DATA SECTION:

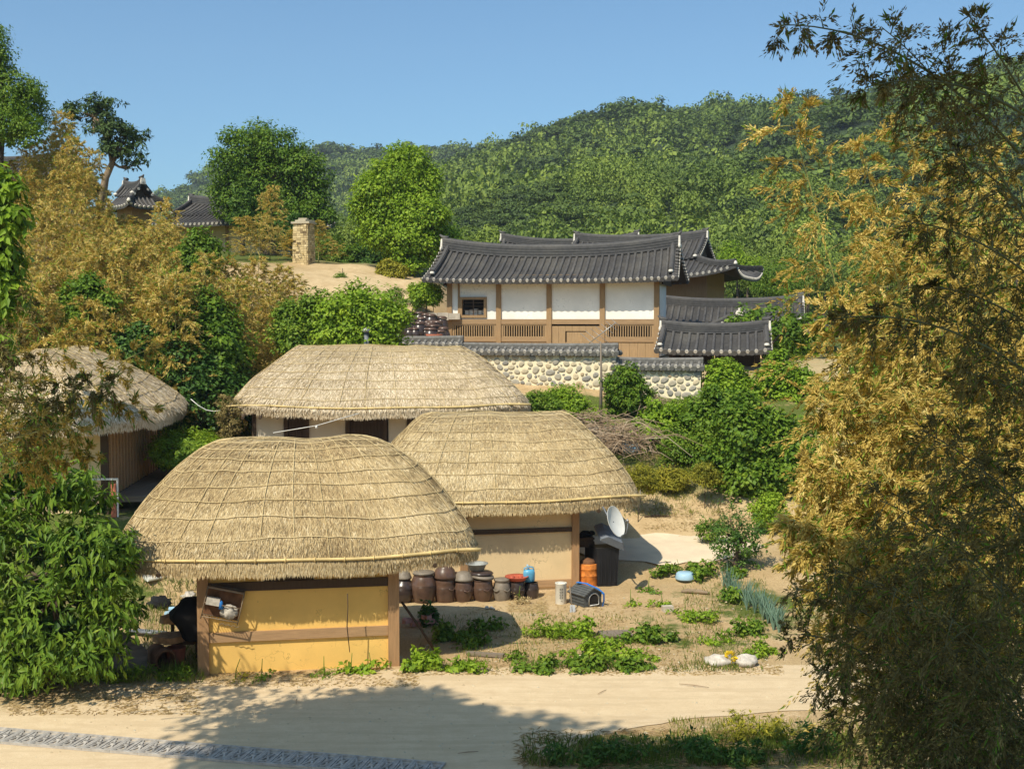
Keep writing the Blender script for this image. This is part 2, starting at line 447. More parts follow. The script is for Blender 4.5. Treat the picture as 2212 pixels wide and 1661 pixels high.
for k in range(nv):
    f = k / (nv - 1); P[:, k, 0] = rx; P[:, k, 1] = (near + jit2) * (1 - f) + (far + jit) * f
P[:, :, 2] = np.maximum(gz(P[:, :, 0].ravel(), P[:, :, 1].ravel()).reshape(P.shape[:2]), 0) + .012
mb = MB(); mb.grid(P, flip=True); road = mb.build('road', M['packed_road'])
tag(road, 'pale sandy concrete lane crossing the foreground', 'road', kind='structure')
Xr, Yr = P[:, :, 0].ravel(), P[:, :, 1].ravel()
lt_ = np.clip(.55 * blob(Xr, Yr, -10, 22.9, 4.2, .95) + .25 * blob(Xr, Yr, -5.0, 24.2, 3.0, .6) + .36 * np.clip(1 - (np.interp(Xr, rx, far) - Yr) / .45, 0, 1), 0, .6)
point_attr(road, 'litter', lt_)

# pale concrete pad in the yard behind the second cottage
M['concrete_pad'] = simple('concrete_pad', (.66, .53, .37), .9, .10, 1.5)
pp = [(3.2, 34.3), (4.2, 34.0), (5.4, 34.1), (6.4, 34.6), (7.3, 35.6), (6.2, 36.7), (4.6, 37.0), (2.6, 36.9), (1.4, 36.4), (1.6, 35.0)]
mb = MB()
cx_, cy_ = 4.3, 35.5
ring = []
for rr in (0.0, .35, .7, .9, 1.0):
    row = []
    for k in range(60):
        q = k / 60 * len(pp); i0 = int(q) % len(pp); f = q - int(q); i1 = (i0 + 1) % len(pp)
        x = pp[i0][0] * (1 - f) + pp[i1][0] * f; y = pp[i0][1] * (1 - f) + pp[i1][1] * f
        w = 1 + .10 * noise.noise(Vector((x * 1.3, y * 1.3, 1))) + .05 * noise.noise(Vector((x * 5, y * 5, 4)))
        x = cx_ + (x - cx_) * rr * w; y = cy_ + (y - cy_) * rr * w
        row.append((x, y, gz1(x, y) + .06 - .03 * rr))
    row.append(row[0]); ring.append(row)
mb.grid(np.array(ring), flip=True)
tag(mb.build('pavement', M['concrete_pad']), 'pale concrete pad in the yard', 'pavement', kind='structure')

# ---------------------------------------------------------------- wooded hills
HP = np.array([(0, 700), (500, 640), (620, 560), (760, 470), (900, 392), (1000, 345), (1100, 306), (1200, 279), (1300, 243), (1360, 228), (1430, 232), (1500, 240), (1560, 232), (1640, 222), (1730, 205), (1800, 202), (1890, 188), (2000, 175), (2110, 152), (2210, 128), (2500, 80), (3200, 60)], float)
HF = np.array([(-900, 600), (100, 520), (200, 470), (300, 438), (360, 414), (450, 372), (560, 332), (680, 318), (760, 316), (830, 322), (945, 322), (1100, 310), (1300, 330), (1500, 350), (2200, 400)], float)
def hill_z(x, y, prof, D, y0, zf, drop, seed):
    px = 1106 + FPX * x / np.maximum(y, 1)
    e = (690 - np.interp(px, prof[:, 0], prof[:, 1])) / FPX
    zr = EYE + D * e - drop
    s = np.clip((y - y0) / (D - y0), 0, 1)
    z = zf + (zr - zf) * s ** 1.12 * (1.0)
    n = np.sin(x * .045 + seed) * np.cos(y * .03 + seed * 2) + .5 * np.sin(x * .11 + y * .07 + seed)
    z = z + n * 4.0 * (s * (1 - s) * 4) * np.clip((zr - zf) / 40, 0, 1)
    z = np.where(y > D, zr - (y - D) * .45, z)
    return np.maximum(z, zf - 3)
near_args = (HP, 370.0, 92.0, 6.0, 3.0, 1.0)
far_args = (HF, 640.0, 300.0, 8.0, 3.2, 4.0)
M['hill_soil'] = simple('hill_soil', (.028, .045, .016), 0.95, .4, .15)
def hill_mesh(args, x0, x1, y0, y1, step, label):
    xs = np.arange(x0, x1, step); ys = np.arange(y0, y1, step)
    A, B = np.meshgrid(xs, ys, indexing='ij')
    Z = hill_z(A.ravel(), B.ravel(), *args).reshape(A.shape)
    mb = MB(); mb.grid(np.stack([A, B, Z], -1), flip=True)
    o = mb.build('hill', M['hill_soil']); tag(o, label, 'hill', kind='structure'); return o
hill_mesh(near_args, -260, 420, 88, 520, 6, 'wooded hillside rising behind the tiled house')
hill_mesh(far_args, -420, 520, 300, 800, 10, 'farther wooded ridge behind the hillside')

def quads_from(P, D, Nn, L, W, fold=0.0):
    """leaf quads: base, side, tip, side"""
    D = norm(D); Sd = norm(np.cross(D, Nn)); U = np.cross(Sd, D)
    L = np.broadcast_to(L, (len(P),))[:, None]; W = np.broadcast_to(W, (len(P),))[:, None]
    m = P + D * L * .48 + U * (fold * L)
    v = np.stack([P, m + Sd * W * .5, P + D * L, m - Sd * W * .5], 1).reshape(-1, 3)
    f = np.arange(len(P) * 4).reshape(-1, 4)
    return v, f

def crown_template(n, pine, r_):
    """unit crown: dome about 1 wide, leaf quads lying on lumps"""
    nl = 16 if not pine else 14
    lv = r_.normal(size=(nl, 3)); lv[:, 2] = np.abs(lv[:, 2]) * .9 - .15; lv = norm(lv)
    lc = lv * (r_.uniform(.45, .72, (nl, 1))) * np.array([1, 1, .95 if not pine else .8])
    lr = r_.uniform(.28, .46, nl)
    k = r_.integers(0, nl, n)
    d = norm(r_.normal(size=(n, 3)))
    d[:, 2] = np.where(d[:, 2] < -.2, -d[:, 2], d[:, 2])
    if pine: P = lc[k] + d * lr[k][:, None] * np.array([1.1, 1.1, .35])
    else: P = lc[k] + d * lr[k][:, None]
    Nn = norm(d + r_.normal(size=(n, 3)) * .35 + (np.array([0, 0, .8]) if pine else np.array([0, 0, .2])))
    D = norm(np.cross(Nn, r_.normal(size=(n, 3))))
    sz = r_.uniform(.10, .24, n) * (260 / n) ** .45
    v, f = quads_from(P - D * sz[:, None] * .5, D, Nn, sz, sz * r_.uniform(.5, .9, n), .05)
    return v, r_.uniform(-.16, .16, n) + r_.uniform(-.07, .07, nl)[k]

def forest(args, n, pxr, yr, tpl_n, seed, rmin, rmax, name, label, bright):
    r_ = np.random.default_rng(seed)
    T = [crown_template(tpl_n, i % 2 == 1, r_) for i in range(10)]
    px = r_.uniform(pxr[0], pxr[1], n); yy = np.sqrt(r_.uniform(yr[0] ** 2, yr[1] ** 2, n)); xx = (px - 1106) / FPX * yy
    z = hill_z(xx, yy, *args)
    reg = np.array([noise.noise(Vector((float(a) * .018, float(b_) * .018, seed))) for a, b_ in zip(xx, yy)])
    up = (yy - yr[0]) / (yr[1] - yr[0])
    mb = MB()
    for i in range(n):
        s = rmin + (rmax - rmin) * r_.uniform(0, 1) ** 1.6
        pine = (reg[i] + .9 * up[i] - .42 + r_.uniform(-.22, .22) + .5 * (px[i] > 1560) * (1 - up[i])) > 0.08
        v, t = T[(2 * r_.integers(0, 5)) + (1 if pine else 0)]
        a = r_.uniform(0, 6.28); c, s_ = math.cos(a), math.sin(a)
        hgt = s * (r_.uniform(1.0, 1.5) if not pine else r_.uniform(.9, 1.3))
        vv = v @ np.array([[c, s_, 0], [-s_, c, 0], [0, 0, 1]]) * np.array([s, s, hgt]) + np.array([xx[i], yy[i], z[i] + s * r_.uniform(.05, .5)])
        base = (.25 if pine else .58) + (r_.uniform(-.14, .14) if pine else r_.uniform(-.24, .20)) + bright + .12 * reg[i] - .05 * up[i]
        mb.v.append(vv); m_ = len(t)
        mb.f.append((np.arange(m_ * 4).reshape(-1, 4) + mb.n, np.zeros(m_, int), np.clip(t + base, 0, 1), False)); mb.n += len(vv)
    o = mb.build(name, M['forest']); tag(o, label, 'forest', kind='stuff')
    return o
forest(near_args, 1050, (480, 2500), (96, 185), 900, 11, 1.5, 4.2, 'forest', 'mixed pine and broadleaf forest on the lower hillside', .03)
forest(near_args, 3000, (560, 2450), (180, 374), 220, 12, 1.7, 4.8, 'forest', 'mixed pine and broadleaf forest on the upper hillside', .0)
forest(far_args, 1900, (150, 1350), (420, 646), 110, 13, 3.5, 6.0, 'forest', 'distant forest on the farther ridge', .02)

# faint summer air: far slopes fade a little
hm, hnt, hb = newmat('summer_air'); hnt.nodes.remove(hb)
pv = hnt.nodes.new('ShaderNodeVolumePrincipled'); pv.inputs['Color'].default_value = (.74, .84, 1, 1); pv.inputs['Density'].default_value = .00024
hnt.links.new(pv.outputs[0], hnt.nodes['Material Output'].inputs['Volume'])
mb = MB(); mb.bbox((-470, -40, -4.5), (580, 860, 190)); tag(mb.build('haze', hm), 'faint summer haze over the valley', 'haze', kind='stuff')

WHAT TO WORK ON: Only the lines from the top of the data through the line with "point_attr(road, 'litter', lt_)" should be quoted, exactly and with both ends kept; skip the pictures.

TASK OUTPUT:
Keep writing the Blender script for this image. This is part 2, starting at line 447. More parts follow. The script is for Blender 4.5. Treat the picture as 2212 pixels wide and 1661 pixels high.
for k in range(nv):
    f = k / (nv - 1); P[:, k, 0] = rx; P[:, k, 1] = (near + jit2) * (1 - f) + (far + jit) * f
P[:, :, 2] = np.maximum(gz(P[:, :, 0].ravel(), P[:, :, 1].ravel()).reshape(P.shape[:2]), 0) + .012
mb = MB(); mb.grid(P, flip=True); road = mb.build('road', M['packed_road'])
tag(road, 'pale sandy concrete lane crossing the foreground', 'road', kind='structure')
Xr, Yr = P[:, :, 0].ravel(), P[:, :, 1].ravel()
lt_ = np.clip(.55 * blob(Xr, Yr, -10, 22.9, 4.2, .95) + .25 * blob(Xr, Yr, -5.0, 24.2, 3.0, .6) + .36 * np.clip(1 - (np.interp(Xr, rx, far) - Yr) / .45, 0, 1), 0, .6)
point_attr(road, 'litter', lt_)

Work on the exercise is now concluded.